Curious people find more meaning in life.  Kashdan’s own research demonstrates a link between curiosity and expressed life purpose.   Several studies tracked people’s everyday activities in real time and to what degree they placed significance in those activities.

“Curiosity is the driving force behind finding and creating small and sustainable pockets of meaning.  It could be spending time with a significant other or the experience that comes from complete immersion in a conversation, book, movie, game, or sport and then making sense of the event.”

Social Relationships

Curious people report more satisfying relationships and marriages, as validated in a number of studies.

“Curious people ask questions and take an interest in learning about their partners… Less curious people rely on stereotypes to describe others and find new information that is inconsistent with these beliefs to be threatening….  Curious people are comfortable working through doubts and mixed emotions in their relationships.”


Curious people are happier.  In a massive Gallup survey of 130,000 people worldwide, one of the top two factors influencing how much enjoyment a person experienced on a given day was being able to say I “learned something yesterday.”  In another study of 839 students, Kashdan and colleagues found that of 24 key character strengths, only curiosity and zest were consistently part of the top 5 strengths correlated to attaining a pleasurable, engaging, and meaningful life.

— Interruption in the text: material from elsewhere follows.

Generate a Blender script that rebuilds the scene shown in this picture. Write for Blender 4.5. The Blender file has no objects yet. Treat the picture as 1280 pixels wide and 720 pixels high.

Develop Your Curiosity: Take a Little Risk

Kashdan cautions that the five benefits above are correlations rather than proven to be casual.  That being said, curiosity is a strength that can be exercised and developed.   He suggests ways we can mix it up and develop our curiosity.

1.      Choose an activity that is clearly unappealing to you, from attending opera to mountain climbing to reading mystery novels.

2.       Take part in the activity, but instead of just doing it as is, search for three unique aspects to it.

3.       Think about these 3 things, write them down and talk about them with someone else.   This curious mindset will follow you and perhaps open up even more doors.

So the next time you’re feeling bored in a meeting, direct your attention to something you might not usually notice.   What is the speaker’s cadence?  Who seems to be talking the most and why?   What is the speaker not saying?  How might the slides and graphs look different next year?  You might discover something new.  At the very least, the meeting will probably pass more quickly!